RULE 10: BE PRECISE IN YOUR SPEECH
If you identify things, with careful attention and language, you bring them forward as viable, obedient objects, detaching them from their underlying near-universal interconnectedness. You simplify them. You make them specific and useful, and reduce their complexity.

You have to consciously define the topic of a conversation, particularly when it is difficult—or it becomes about everything, and everything is too much. This is so frequently why couples cease communicating.

Say what you mean, so that you can find out what you mean. Act out what you say, so you can find out what happens. Then pay attention. Note your errors. Articulate them. Strive to correct them. That is how you discover the meaning of your life.

Confront the chaos of Being. Take aim against a sea of troubles. Specify your destination, and chart your course.

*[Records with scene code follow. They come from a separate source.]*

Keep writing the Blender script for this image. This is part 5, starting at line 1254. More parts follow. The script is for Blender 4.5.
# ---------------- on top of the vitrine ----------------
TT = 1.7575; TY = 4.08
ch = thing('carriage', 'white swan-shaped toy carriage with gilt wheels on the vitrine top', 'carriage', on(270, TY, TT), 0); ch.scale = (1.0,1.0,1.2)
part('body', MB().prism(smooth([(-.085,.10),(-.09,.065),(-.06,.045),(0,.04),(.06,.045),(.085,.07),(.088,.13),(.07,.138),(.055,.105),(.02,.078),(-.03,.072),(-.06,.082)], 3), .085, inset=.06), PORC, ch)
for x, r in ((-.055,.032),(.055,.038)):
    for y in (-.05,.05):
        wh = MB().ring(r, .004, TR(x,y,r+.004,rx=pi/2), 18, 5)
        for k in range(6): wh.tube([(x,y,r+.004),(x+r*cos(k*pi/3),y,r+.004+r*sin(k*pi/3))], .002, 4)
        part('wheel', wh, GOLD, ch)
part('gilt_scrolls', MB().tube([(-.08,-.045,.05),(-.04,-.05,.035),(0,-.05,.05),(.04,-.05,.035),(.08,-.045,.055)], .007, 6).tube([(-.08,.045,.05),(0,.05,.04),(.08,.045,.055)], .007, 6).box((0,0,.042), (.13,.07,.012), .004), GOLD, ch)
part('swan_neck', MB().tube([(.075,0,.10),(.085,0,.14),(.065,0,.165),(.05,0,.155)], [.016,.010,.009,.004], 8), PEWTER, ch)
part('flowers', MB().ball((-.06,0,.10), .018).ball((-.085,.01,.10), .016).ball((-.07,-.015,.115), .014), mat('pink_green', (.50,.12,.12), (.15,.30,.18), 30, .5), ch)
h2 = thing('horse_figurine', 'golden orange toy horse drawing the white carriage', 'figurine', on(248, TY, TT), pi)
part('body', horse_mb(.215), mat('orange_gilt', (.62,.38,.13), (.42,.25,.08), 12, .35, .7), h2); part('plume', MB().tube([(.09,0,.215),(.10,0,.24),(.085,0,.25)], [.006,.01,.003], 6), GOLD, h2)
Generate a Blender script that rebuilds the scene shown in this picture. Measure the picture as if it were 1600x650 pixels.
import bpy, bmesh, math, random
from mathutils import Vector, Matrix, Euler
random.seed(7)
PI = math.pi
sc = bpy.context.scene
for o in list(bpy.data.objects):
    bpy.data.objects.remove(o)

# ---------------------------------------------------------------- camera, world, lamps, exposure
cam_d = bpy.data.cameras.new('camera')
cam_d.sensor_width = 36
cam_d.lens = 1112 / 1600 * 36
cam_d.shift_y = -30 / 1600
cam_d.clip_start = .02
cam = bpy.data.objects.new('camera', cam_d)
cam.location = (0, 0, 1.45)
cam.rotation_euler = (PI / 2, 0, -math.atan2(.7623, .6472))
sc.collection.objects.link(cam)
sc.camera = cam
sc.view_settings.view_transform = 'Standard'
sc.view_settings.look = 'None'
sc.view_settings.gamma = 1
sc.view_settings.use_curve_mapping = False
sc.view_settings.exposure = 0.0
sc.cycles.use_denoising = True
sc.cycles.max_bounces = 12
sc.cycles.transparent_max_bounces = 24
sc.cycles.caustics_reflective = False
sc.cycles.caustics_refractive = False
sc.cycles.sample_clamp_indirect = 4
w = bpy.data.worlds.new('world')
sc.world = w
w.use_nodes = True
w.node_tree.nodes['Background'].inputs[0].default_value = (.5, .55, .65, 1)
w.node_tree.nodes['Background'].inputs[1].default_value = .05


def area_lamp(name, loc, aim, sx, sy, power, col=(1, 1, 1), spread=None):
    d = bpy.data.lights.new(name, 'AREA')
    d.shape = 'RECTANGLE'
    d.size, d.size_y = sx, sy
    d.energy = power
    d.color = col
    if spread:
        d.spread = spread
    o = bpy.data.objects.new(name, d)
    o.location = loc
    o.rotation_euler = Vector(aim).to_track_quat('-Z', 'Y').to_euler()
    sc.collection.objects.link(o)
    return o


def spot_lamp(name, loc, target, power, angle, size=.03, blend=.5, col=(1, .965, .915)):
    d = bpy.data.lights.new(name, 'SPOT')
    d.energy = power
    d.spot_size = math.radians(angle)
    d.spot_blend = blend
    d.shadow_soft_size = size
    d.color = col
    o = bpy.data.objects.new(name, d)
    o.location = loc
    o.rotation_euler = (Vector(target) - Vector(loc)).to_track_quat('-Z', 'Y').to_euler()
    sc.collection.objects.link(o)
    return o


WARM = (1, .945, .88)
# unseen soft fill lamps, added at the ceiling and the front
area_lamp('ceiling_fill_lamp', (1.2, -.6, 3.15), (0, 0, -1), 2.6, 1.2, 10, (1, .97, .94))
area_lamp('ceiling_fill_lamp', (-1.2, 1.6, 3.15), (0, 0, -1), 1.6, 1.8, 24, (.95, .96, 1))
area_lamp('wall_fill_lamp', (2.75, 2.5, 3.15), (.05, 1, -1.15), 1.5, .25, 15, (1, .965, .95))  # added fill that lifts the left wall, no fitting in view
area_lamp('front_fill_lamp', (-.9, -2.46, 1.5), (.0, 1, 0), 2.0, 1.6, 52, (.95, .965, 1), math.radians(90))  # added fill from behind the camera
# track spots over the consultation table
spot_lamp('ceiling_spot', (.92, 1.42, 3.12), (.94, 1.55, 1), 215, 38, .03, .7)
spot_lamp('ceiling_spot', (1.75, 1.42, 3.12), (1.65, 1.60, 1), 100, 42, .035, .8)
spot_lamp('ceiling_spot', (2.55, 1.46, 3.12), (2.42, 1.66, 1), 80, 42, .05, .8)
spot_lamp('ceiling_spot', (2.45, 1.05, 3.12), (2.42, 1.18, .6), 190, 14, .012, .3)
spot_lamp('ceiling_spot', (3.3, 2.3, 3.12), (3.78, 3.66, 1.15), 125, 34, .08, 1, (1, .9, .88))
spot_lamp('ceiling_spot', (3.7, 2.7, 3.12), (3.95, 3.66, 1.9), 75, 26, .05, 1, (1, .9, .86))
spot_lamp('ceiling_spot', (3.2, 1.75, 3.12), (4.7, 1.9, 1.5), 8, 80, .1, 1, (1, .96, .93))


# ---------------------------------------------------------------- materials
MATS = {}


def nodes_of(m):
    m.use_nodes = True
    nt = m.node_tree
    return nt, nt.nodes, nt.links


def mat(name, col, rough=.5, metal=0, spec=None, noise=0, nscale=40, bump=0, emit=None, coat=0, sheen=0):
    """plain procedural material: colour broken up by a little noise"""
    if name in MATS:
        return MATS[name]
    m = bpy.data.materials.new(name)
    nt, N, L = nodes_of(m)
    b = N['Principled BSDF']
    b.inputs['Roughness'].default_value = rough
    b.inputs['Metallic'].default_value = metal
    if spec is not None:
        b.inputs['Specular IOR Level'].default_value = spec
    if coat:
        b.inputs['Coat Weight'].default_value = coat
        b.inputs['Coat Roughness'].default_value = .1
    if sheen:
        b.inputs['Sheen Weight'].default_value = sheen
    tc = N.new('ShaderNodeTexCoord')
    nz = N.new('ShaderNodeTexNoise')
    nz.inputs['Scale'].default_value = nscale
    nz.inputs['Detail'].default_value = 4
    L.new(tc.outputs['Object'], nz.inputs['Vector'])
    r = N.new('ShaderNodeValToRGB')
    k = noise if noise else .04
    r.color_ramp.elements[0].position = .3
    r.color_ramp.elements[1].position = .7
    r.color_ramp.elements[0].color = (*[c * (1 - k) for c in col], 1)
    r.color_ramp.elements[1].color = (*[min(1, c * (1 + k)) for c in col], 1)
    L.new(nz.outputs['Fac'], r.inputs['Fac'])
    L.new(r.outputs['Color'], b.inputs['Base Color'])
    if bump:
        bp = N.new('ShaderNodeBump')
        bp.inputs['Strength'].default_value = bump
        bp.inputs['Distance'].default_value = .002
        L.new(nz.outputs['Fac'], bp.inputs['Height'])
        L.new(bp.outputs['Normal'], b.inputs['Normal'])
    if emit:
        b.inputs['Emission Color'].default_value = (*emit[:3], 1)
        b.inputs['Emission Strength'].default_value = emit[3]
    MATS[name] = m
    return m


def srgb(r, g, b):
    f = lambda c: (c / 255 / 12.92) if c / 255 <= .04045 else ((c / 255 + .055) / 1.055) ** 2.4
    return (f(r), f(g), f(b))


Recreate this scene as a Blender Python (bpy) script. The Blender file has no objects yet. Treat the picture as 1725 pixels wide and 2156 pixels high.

Admit to what you want. Tell those around you who you are. Narrow, and gaze attentively, and move forward, forthrightly.


RULE 11: DO NOT BOTHER CHILDREN WHEN THEY ARE SKATEBOARDING
Kids need playgrounds dangerous enough to remain challenging. People, including children (who are people too, after all), don’t seek to minimize risk. They seek to optimize it. They drive and walk and love and play so that they achieve what they desire, but they push themselves a bit at the same time, too, so they continue to develop. Thus, if things are made too safe, people (including children) start to figure out ways to make them dangerous again.

Assume ignorance before malevolence. No one has a direct pipeline to your wants and needs — not even you. If you try to determine exactly what you want, you might find that it is more difficult than you think. The person oppressing you is likely no wiser than you, especially about you.

Men have to toughen up. Men demand it, and women want it, even though they may not approve of the harsh and contemptuous attitude that is part and parcel of the socially demanding process that fosters and then enforces that toughness.

If they’re healthy, women don’t want boys. They want men. They want someone to contend with; someone to grapple with. If they’re tough, they want someone tougher. If they’re smart, they want someone smarter. They desire someone who brings to the table something they can’t already provide.


RULE 12: PET A CAT WHEN YOU ENCOUNTER ONE ON THE STREET
Being of any reasonable sort appears to require limitation. Perhaps this is because Being requires Becoming, as well as mere static existence — and to become is to become something more, or at least something different. That is only possible for something limited.

Alone, trying to calm down, we would each ask ourselves the same single question: What had we each done to contribute to the situation we were arguing about? However small, however distant…we had each made some error. Then we would reunite, and share the results of our questioning: Here’s how I was wrong….

Orient yourself properly. Then — and only then — concentrate on the day. Set your sights at the Good, the Beautiful, and the True, and then focus pointedly and carefully on the concerns of each moment. Aim continually at Heaven while you work diligently on Earth. Attend fully to the future, in that manner, while attending fully to the present. Then you have the best chance of perfecting both.

What shall I do with my infant’s death? Hold my other loved ones and heal their pain. It is necessary to be strong in the face of death, because death is intrinsic to life. It is for this reason that I tell my students: aim to be the person at your father’s funeral that everyone, in their grief and misery, can rely on. There’s a worthy and noble ambition: strength in the face of adversity. That is very different from the wish for a life free of trouble.